Même très qualifiées, rares sont les femmes immigrées qui réussissent à trouver un emploi de qualité, révèle une nouvelle étude qui, pour une rare fois, se penche sur le cas spécifique des femmes.

«C'est un gros gaspillage», dénonce Marie-Thérèse Chicha, professeure titulaire à l'École de relations industrielles de l'Université de Montréal, et auteure de l'étude «Le mirage de l'égalité : les immigrées hautement qualifiées à Montréal», dont les résultats viennent d'être rendus publics.Pour son enquête qualitative, la chercheuse a interrogé 44 femmes immigrées parlant français, toutes détentrices de diplômes universitaires, arrivées au pays depuis au moins trois ans (et parfois depuis 15 ans). Résultat ? Les deux tiers se retrouvent soit fortement déqualifiées (à 43 %) ou encore moyennement déqualifiées (à 25 %). On parle ici d'une ingénieure, devenue livreuse de journaux, ou encore d'une chef comptable, qui surveille désormais des écoliers pendant leur pause du dîner. Seulement le tiers des femmes rencontrées ont réussi à décrocher un emploi à la hauteur de leurs qualifications. Mais encore là, le parcours a toujours été long, semé d'embuches, jamais évident, nuance la chercheuse, qui cite le cas d'une ingénieure forcée de faire un stage en Ontario pour faire reconnaître son diplôme au Québec.

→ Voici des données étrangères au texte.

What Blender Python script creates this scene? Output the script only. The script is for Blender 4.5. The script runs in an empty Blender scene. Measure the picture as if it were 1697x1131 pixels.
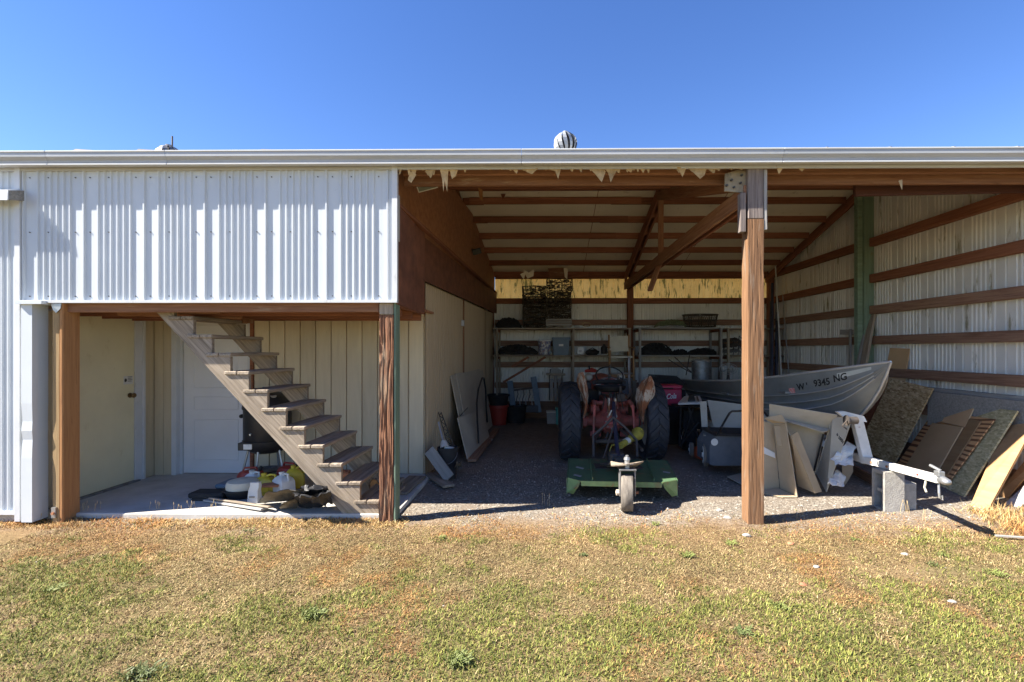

L'enquête a voulu éclairer pourquoi certaines immigrantes percent, d'autres non. Conclusion ? Celles qui réussissent, «pour la plupart, n'avaient pas d'enfants en arrivant». Avec pour résultat qu'elles se sont retrouvées tout à fait autonomes pour constituer des réseaux, faire reconnaître leurs diplômes, sans avoir à garder d'enfant ou chercher une place en garderie.

À l'inverse, celles qui ont le plus de difficultés sont celles qui arrivent avec de jeunes enfants. «Elles ont une discrimination double, triple, indique la chercheuse, non seulement en tant qu'immigrées, mais en tant que femmes, mères de famille, femmes au travail, etc. Les femmes immigrées cumulent tout cela.»

Le constat final de ces femmes est très dur : «Si c'était à recommencer, elles ne le feraient pas.»

«Ce que je souhaite avec cette étude, c'est de faire réaliser à quel point le problème est complexe et urgent, conclut la chercheuse. C'est de vies humaines qu'il s'agit.»

À son avis, la commission Bouchard-Taylor a d'ailleurs fait fausse route en se concentrant sur les différences culturelles, religieuses, et les accommodements raisonnables. «Ce n'est pas ça le principal obstacle, dit-elle. Le vrai problème, c'est la discrimination au travail.»

«Cette enquête universitaire illustre clairement qu'il y a un sérieux problème d'intégration des immigrantes dans le milieu de l'emploi et qu'il est temps de réagir», a commenté Ayman Al-Yassini, directeur général de la Fondation canadienne des relations raciales.

Chaque année, le Québec accueille 45 000 nouveaux arrivants. D'après les dernières données de Statistique Canada, le taux de chômage des immigrés demeure deux fois plus important que celui des Québécois de souche. Selon le Conference Board du Canada, les pertes attribuables à la non-reconnaissance des diplômes pour l'ensemble des travailleurs au pays sont de l'ordre de 4,1 à 5,9 milliards de dollars.